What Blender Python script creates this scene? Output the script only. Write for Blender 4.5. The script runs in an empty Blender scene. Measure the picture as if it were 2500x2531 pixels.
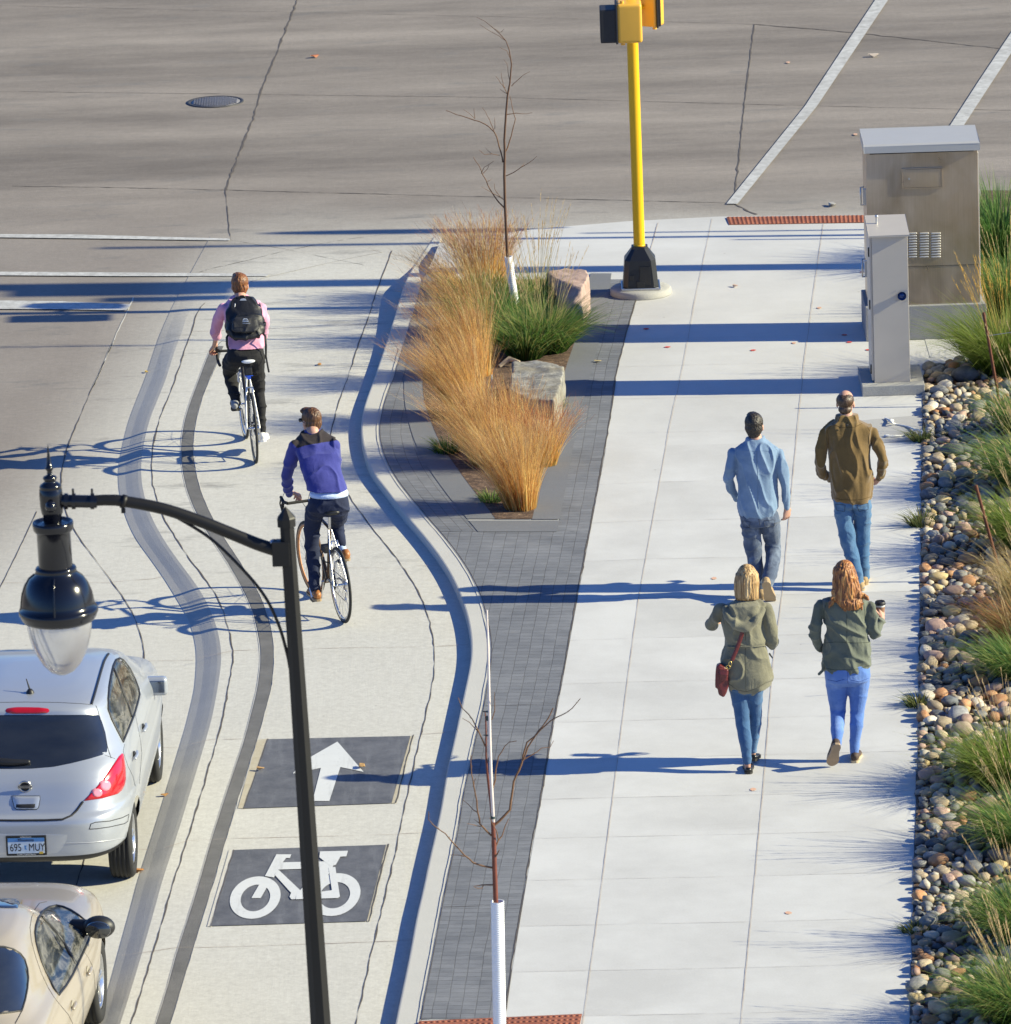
import bpy, bmesh, math, random
import numpy as np
from mathutils import Vector, Matrix, noise as mnoise
from mathutils.geometry import tessellate_polygon
random.seed(7); rnd = random.Random(11)
scn = bpy.context.scene
COL = scn.collection
# ---------------------------------------------------------------- camera
F, CX, CY = 19260.0, 1250.0, 1265.5          # focal length and centre in photo pixels (2500 x 2531)
TH = math.atan((1265.5 + 3774) / F); RO = 0.034; HC = 18.2
CAMM = Matrix.Rotation(math.pi/2 - TH, 3, 'X') @ Matrix.Rotation(-RO, 3, 'Z')
CAMP = Vector((0, -70, HC))
cd = bpy.data.cameras.new('camera'); cam = bpy.data.objects.new('camera', cd); COL.objects.link(cam)
cam.matrix_world = Matrix.Translation(CAMP) @ CAMM.to_4x4()
cd.sensor_fit = 'HORIZONTAL'; cd.sensor_width = 36; cd.lens = 36 * F / 2500
cd.clip_start = 1; cd.clip_end = 2000
cd.dof.use_dof = True; cd.dof.focus_distance = 71.5; cd.dof.aperture_fstop = 11
scn.camera = cam
# ---------------------------------------------------------------- light
SUN_EL, SUN_AZ = math.radians(27), math.radians(-5.5)     # azimuth from +X towards +Y
w = bpy.data.worlds.new('World'); scn.world = w; w.use_nodes = True
nt = w.node_tree; bg = nt.nodes['Background']
sky = nt.nodes.new('ShaderNodeTexSky'); sky.sky_type = 'NISHITA'; sky.sun_disc = False
sky.sun_elevation = SUN_EL; sky.sun_rotation = math.pi/2 - SUN_AZ
sky.ozone_density = 9.5; sky.air_density = 1.0; sky.dust_density = 0.3; sky.altitude = 300
tint = nt.nodes.new('ShaderNodeMix'); tint.data_type = 'RGBA'; tint.blend_type = 'MULTIPLY'; tint.inputs[0].default_value = 1
tint.inputs[7].default_value = (.91, .96, 1.15, 1); nt.links.new(sky.outputs[0], tint.inputs[6]); nt.links.new(tint.outputs[2], bg.inputs[0]); bg.inputs[1].default_value = 0.088   # clear deep blue autumn sky
sl = bpy.data.lights.new('sun', 'SUN'); sl.energy = 5; sl.angle = math.radians(0.5); sl.color = (1.0, .93, .64)
so = bpy.data.objects.new('sun', sl); COL.objects.link(so)
sdir = Vector((math.cos(SUN_EL)*math.cos(SUN_AZ), math.cos(SUN_EL)*math.sin(SUN_AZ), math.sin(SUN_EL)))
so.rotation_euler = sdir.to_track_quat('Z', 'Y').to_euler(); so.location = (60, -10, 40)
scn.view_settings.view_transform = 'Standard'; scn.view_settings.look = 'None'
scn.view_settings.exposure = 0.81; scn.view_settings.gamma = 1
# ---------------------------------------------------------------- helpers
def ray(px, py):
    return CAMM @ Vector(((px-CX)/F, -(py-CY)/F, -1.0))
def G(px, py, z=0.0):                         # photo pixel -> point on the level z
    d = ray(px, py); return CAMP + d*((z-CAMP.z)/d.z)
def P(px, py, Y):                             # photo pixel -> point in the upright plane at depth Y
    d = ray(px, py); return CAMP + d*((Y-CAMP.y)/d.y)
def PXM(p):                                   # photo pixels per metre at point p
    return F / -(CAMM.transposed() @ (Vector(p)-CAMP)).z
BL_Z, SW_Z = 0.06, 0.13
def swz(py):                                  # sidewalk level: ramps down to the street
    t = min(1, max(0, (py-535)/155.0)); t = t*t*(3-2*t)
    return 0.012 + (SW_Z-0.012)*t
def blt(py):                                  # how far the bike lane is raised
    t = min(1, max(0, (py-700)/200.0)); return t*t*(3-2*t)
def GS(px, py): return G(px, py, swz(py))
def GB(px, py, dz=0): return G(px, py, BL_Z*blt(py)+dz)

def tag(o, label=None, cat=None, group=None, kind=None):
    if label: o['label'] = label
    if cat: o['category'] = cat
    if group: o['group'] = group
    if kind: o['kind'] = kind
    return o
def thing(name, loc, label, cat, group=None, rz=0):
    o = bpy.data.objects.new(name, None); COL.objects.link(o)
    o.location = loc; o.rotation_euler = (0, 0, rz); o.empty_display_size = .2
    return tag(o, label, cat, group)
def link(name, me, mat=None, parent=None, world=True):
    """me is in world coordinates (world=True) or in the parent's local space"""
    o = bpy.data.objects.new(name, me); COL.objects.link(o)
    if mat is not None:
        for m in (mat if isinstance(mat, (list, tuple)) else [mat]): me.materials.append(m)
    if parent is not None:
        o.parent = parent
        if world:
            pm = Matrix.Identity(4); q = parent
            while q is not None:
                pm = (Matrix.Translation(q.location) @ q.rotation_euler.to_matrix().to_4x4()) @ pm; q = q.parent
            me.transform(pm.inverted())
    return o
def origin_to(o, p):
    p = Vector(p); o.data.transform(Matrix.Translation(-p)); o.location = p
def mesh(verts, faces, smooth=False, name='m'):
    me = bpy.data.meshes.new(name); me.from_pydata([tuple(v) for v in verts], [], faces); me.update()
    if smooth: me.polygons.foreach_set('use_smooth', [True]*len(me.polygons))
    return me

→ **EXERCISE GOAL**
From the material above, reproduce everything verbatim except the pictures.

→ **FINAL RESULT**
What Blender Python script creates this scene? Output the script only. Write for Blender 4.5. The script runs in an empty Blender scene. Measure the picture as if it were 2500x2531 pixels.
import bpy, bmesh, math, random
import numpy as np
from mathutils import Vector, Matrix, noise as mnoise
from mathutils.geometry import tessellate_polygon
random.seed(7); rnd = random.Random(11)
scn = bpy.context.scene
COL = scn.collection
# ---------------------------------------------------------------- camera
F, CX, CY = 19260.0, 1250.0, 1265.5          # focal length and centre in photo pixels (2500 x 2531)
TH = math.atan((1265.5 + 3774) / F); RO = 0.034; HC = 18.2
CAMM = Matrix.Rotation(math.pi/2 - TH, 3, 'X') @ Matrix.Rotation(-RO, 3, 'Z')
CAMP = Vector((0, -70, HC))
cd = bpy.data.cameras.new('camera'); cam = bpy.data.objects.new('camera', cd); COL.objects.link(cam)
cam.matrix_world = Matrix.Translation(CAMP) @ CAMM.to_4x4()
cd.sensor_fit = 'HORIZONTAL'; cd.sensor_width = 36; cd.lens = 36 * F / 2500
cd.clip_start = 1; cd.clip_end = 2000
cd.dof.use_dof = True; cd.dof.focus_distance = 71.5; cd.dof.aperture_fstop = 11
scn.camera = cam
# ---------------------------------------------------------------- light
SUN_EL, SUN_AZ = math.radians(27), math.radians(-5.5)     # azimuth from +X towards +Y
w = bpy.data.worlds.new('World'); scn.world = w; w.use_nodes = True
nt = w.node_tree; bg = nt.nodes['Background']
sky = nt.nodes.new('ShaderNodeTexSky'); sky.sky_type = 'NISHITA'; sky.sun_disc = False
sky.sun_elevation = SUN_EL; sky.sun_rotation = math.pi/2 - SUN_AZ
sky.ozone_density = 9.5; sky.air_density = 1.0; sky.dust_density = 0.3; sky.altitude = 300
tint = nt.nodes.new('ShaderNodeMix'); tint.data_type = 'RGBA'; tint.blend_type = 'MULTIPLY'; tint.inputs[0].default_value = 1
tint.inputs[7].default_value = (.91, .96, 1.15, 1); nt.links.new(sky.outputs[0], tint.inputs[6]); nt.links.new(tint.outputs[2], bg.inputs[0]); bg.inputs[1].default_value = 0.088   # clear deep blue autumn sky
sl = bpy.data.lights.new('sun', 'SUN'); sl.energy = 5; sl.angle = math.radians(0.5); sl.color = (1.0, .93, .64)
so = bpy.data.objects.new('sun', sl); COL.objects.link(so)
sdir = Vector((math.cos(SUN_EL)*math.cos(SUN_AZ), math.cos(SUN_EL)*math.sin(SUN_AZ), math.sin(SUN_EL)))
so.rotation_euler = sdir.to_track_quat('Z', 'Y').to_euler(); so.location = (60, -10, 40)
scn.view_settings.view_transform = 'Standard'; scn.view_settings.look = 'None'
scn.view_settings.exposure = 0.81; scn.view_settings.gamma = 1
# ---------------------------------------------------------------- helpers
def ray(px, py):
    return CAMM @ Vector(((px-CX)/F, -(py-CY)/F, -1.0))
def G(px, py, z=0.0):                         # photo pixel -> point on the level z
    d = ray(px, py); return CAMP + d*((z-CAMP.z)/d.z)
def P(px, py, Y):                             # photo pixel -> point in the upright plane at depth Y
    d = ray(px, py); return CAMP + d*((Y-CAMP.y)/d.y)
def PXM(p):                                   # photo pixels per metre at point p
    return F / -(CAMM.transposed() @ (Vector(p)-CAMP)).z
BL_Z, SW_Z = 0.06, 0.13
def swz(py):                                  # sidewalk level: ramps down to the street
    t = min(1, max(0, (py-535)/155.0)); t = t*t*(3-2*t)
    return 0.012 + (SW_Z-0.012)*t
def blt(py):                                  # how far the bike lane is raised
    t = min(1, max(0, (py-700)/200.0)); return t*t*(3-2*t)
def GS(px, py): return G(px, py, swz(py))
def GB(px, py, dz=0): return G(px, py, BL_Z*blt(py)+dz)

def tag(o, label=None, cat=None, group=None, kind=None):
    if label: o['label'] = label
    if cat: o['category'] = cat
    if group: o['group'] = group
    if kind: o['kind'] = kind
    return o
def thing(name, loc, label, cat, group=None, rz=0):
    o = bpy.data.objects.new(name, None); COL.objects.link(o)
    o.location = loc; o.rotation_euler = (0, 0, rz); o.empty_display_size = .2
    return tag(o, label, cat, group)
def link(name, me, mat=None, parent=None, world=True):
    """me is in world coordinates (world=True) or in the parent's local space"""
    o = bpy.data.objects.new(name, me); COL.objects.link(o)
    if mat is not None:
        for m in (mat if isinstance(mat, (list, tuple)) else [mat]): me.materials.append(m)
    if parent is not None:
        o.parent = parent
        if world:
            pm = Matrix.Identity(4); q = parent
            while q is not None:
                pm = (Matrix.Translation(q.location) @ q.rotation_euler.to_matrix().to_4x4()) @ pm; q = q.parent
            me.transform(pm.inverted())
    return o
def origin_to(o, p):
    p = Vector(p); o.data.transform(Matrix.Translation(-p)); o.location = p
def mesh(verts, faces, smooth=False, name='m'):
    me = bpy.data.meshes.new(name); me.from_pydata([tuple(v) for v in verts], [], faces); me.update()
    if smooth: me.polygons.foreach_set('use_smooth', [True]*len(me.polygons))
    return me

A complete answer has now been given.